One of thousands of American and Filipino soldiers imprisoned by the Japanese after the fall of the island of Corregidor, Mr. Carrington, a Marine who grew up in New Orleans, escaped from the notorious Bilibid Prison and was given refuge by a group of Filipinos in a passing horse cart.

He later help lead guerrilla fighters based in a mountain hideout who created havoc for the Japanese military before American forces retook the Philippines.

Mr. Carrington's son, James Carrington Jr., said he believes his father rallied in recent weeks to stay alive for a Thanksgiving week visit from Jesus Gonzalez, a native of the Philippines now living in Vancouver.

"It took every bit of strength he had," the veteran's son said. "It kept him alive, in my opinion. That's all he was looking forward to."

Gonzalez, who was 11 years old at the time, was among those who hid Mr. Carrington after the Marine scaled a prison wall in April 1944. His older brother was later arrested by Japanese soldiers for his role in the episode and is believed to have been executed.

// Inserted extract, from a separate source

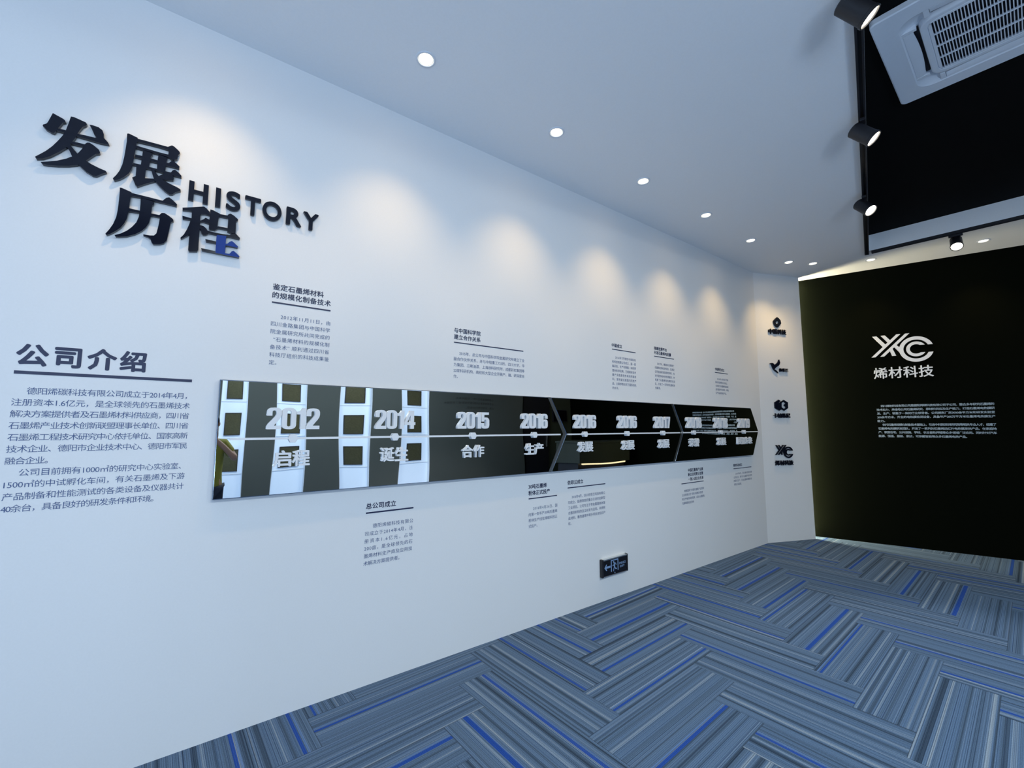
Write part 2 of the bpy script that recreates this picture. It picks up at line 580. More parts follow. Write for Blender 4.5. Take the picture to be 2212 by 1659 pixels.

Gonzalez's daughter Valerie, a musician who lives in New Jersey, had tracked down the ailing former Marine after her father, a retired engineer, recalled a cigarette lighter left behind by Mr. Carrington that bore his name.

Mr. Carrington had visited with Jesus and Valerie Gonzalez, along with immediate members of his own family, for a few days prior to Thanksgiving Day. He died Sunday morning at the Ormond Nursing and Care Center.

"I'm very glad that we made the effort to go and see him," Jesus Gonzalez said Monday from Canada. "I didn't expect that it would be the last one with him. It was such a joyful moment with me to have met him at last after all those years. I'll see him again somewhere, somehow, up in heaven perhaps. He was a great man. He did a great service to the United States and to the Philippines."

Mr. Carrington, a former Warren Easton student, left high school to join the Marines in 1939. After the war, the man who had been dubbed the "Cajun guerrilla" made a living as an excavating contractor, and he and his wife, Joyce, raised two children in Harahan.

A Marine honor guard will participate in the burial ceremony.
Posted by:Anonymoose

#3  God bless him....
Posted by: 49 Pan   2008-12-09 23:28  

#2  Louisiana grows some good people too.
Posted by: Glenmore   2008-12-09 22:22  

#1  "A cigarette lighter ... that bore his [Carrington's] name] > HMMMMMMM....Guam long ago???